I do not consider myself an athlete. Perhaps I was at one time, but that was a couple of decades ago at this point. However, a couple of years ago, at the urging of my wife, I decided to join a boot camp in order to get in the best shape possible. I did my research and settled on a local group that met outside in the elements at 5:30 AM and was reasonably priced compared to other programs offered in my area. Maintaining flexibility and mobility were my main goals.

 
Shortly after joining, I soon discovered that there were others in the group that had maintained a far better fitness level than me over the years. Let’s face it; accounting is not the most physically demanding job. Based on their performance at boot camp, I nicknamed these individuals the “Elites”. But were they really elite in their performance and level of effort?

 
To this day, I am consistently in the back of the pack in completing the workout regimen.

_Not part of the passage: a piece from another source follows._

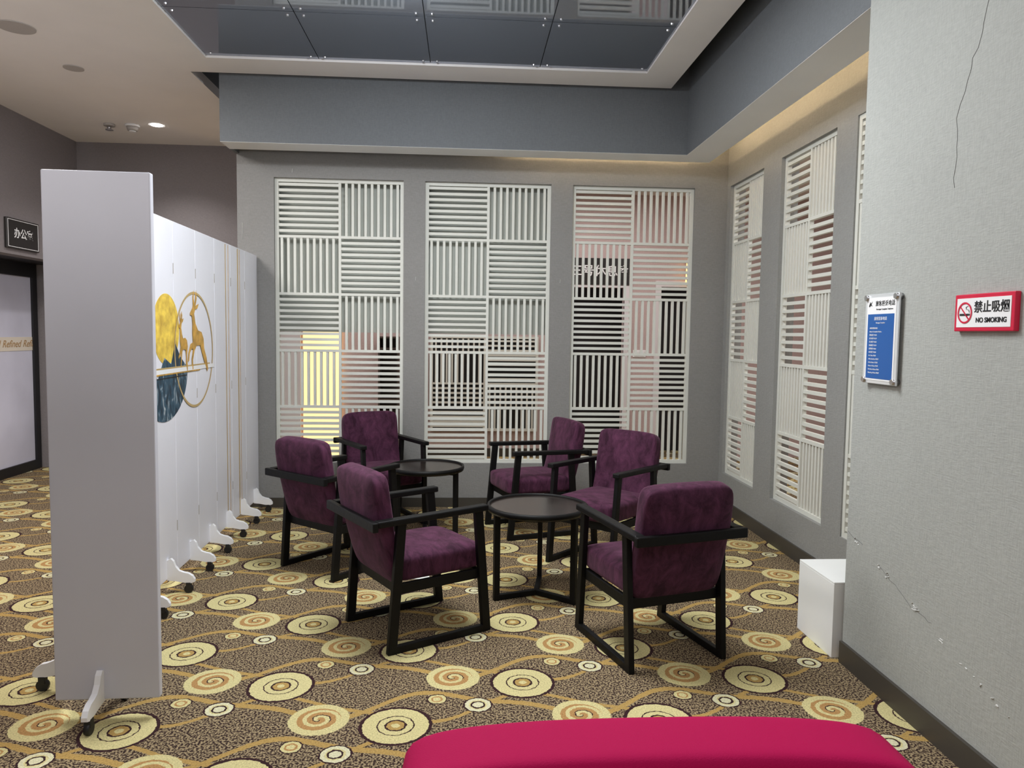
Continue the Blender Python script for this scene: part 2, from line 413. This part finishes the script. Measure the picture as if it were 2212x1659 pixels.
lattice(PX[0][1]-PX[0][0],Z1-Z0,label="cream slatted lattice screen, upper half backed, glowing doorway beyond",loc=(PX[0][0],BY+.03,Z0),backing=1.115)
lattice(PX[1][1]-PX[1][0],Z1-Z0,label="cream slatted lattice screen, upper half backed, dark window beyond",loc=(PX[1][0],BY+.03,Z0),backing=1.115)
lattice(PX[2][1]-PX[2][0],Z1-Z0,label="open cream slatted lattice screen, lounge doors visible through it",loc=(PX[2][0],BY+.03,Z0))
for (a,b,dp) in RY:
    lattice(b-a,RZ1-RZ0,n=9,label="narrow cream slatted lattice screen in the grey side wall",loc=(RX+dp,b,RZ0),rz=-math.pi/2)
lattice(1.3,1.15,cols=2,rows=2,label="small cream lattice over a dark window across the corridor",loc=(-.42,8.93,.32),group="small lattices across the corridor",start=1)
struct(boxes("window_1",[((-.42,8.97,.32),(.88,9.0,1.47))],M_drk))
lattice(1.6,1.3,cols=2,rows=2,label="small cream lattice over a dark window in the side room",loc=(5.13,6.2,.75),rz=-math.pi/2,group="small lattices across the corridor")
struct(boxes("window_2",[((5.17,4.6,.75),(5.2,6.2,2.05))],M_drk))
lattice(1.2,1.3,cols=2,rows=2,label="small cream lattice over a dark window by the side room corner",loc=(5.13,8.4,.55),rz=-math.pi/2,group="small lattices across the corridor")
struct(boxes("window_3",[((5.17,7.2,.55),(5.2,8.4,1.85))],M_drk))

def doorframe(name,x0,x1,z,y=9.0):
    return struct(boxes(name,[((x0-.07,y-.03,0),(x0,y+.02,z+.07)),((x1,y-.03,0),(x1+.07,y+.02,z+.07)),((x0,y-.03,z),(x1,y+.02,z+.07))],M_doorw))
doorframe("door_1",1.28,1.93,2.08); doorframe("door_2",2.38,2.95,2.1)
struct(boxes("door_3",[((-1.93,8.96,0),(-1.48,8.99,2.1))],M_warm))
struct(boxes("door_4",[((-2.33,8.95,0),(-1.96,8.99,2.1))],M_doorw))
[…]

Some days we run, which means I’m even further in the back. Here is what I observed based on my experience and the view from behind: Often, the Elites will rush through the workout just to finish first. For example, they may not do push ups with proper form just to complete the workout faster. Also, even though there may be time left to do more work, they seem to quit after the appointed number of rounds or reps while I may still be working for another 5 or 10 minutes to complete the workout. From my perspective, it seems that if I finished first, I would keep going until the last person finished in order to make the absolute most of the time I had invested.

 
At this point, I began to wonder if their performance was truly elite. Certainly from a physical perspective it seemed that they were, but mentally, I believe they were missing the mark. While certainly they could be considered above average physically, the level of effort put forth was simply average or below average. They could be doing more, but chose not to do more. Mental toughness was lacking. What level of effort are you putting forth today? Are you committed to becoming even 1% better than yesterday?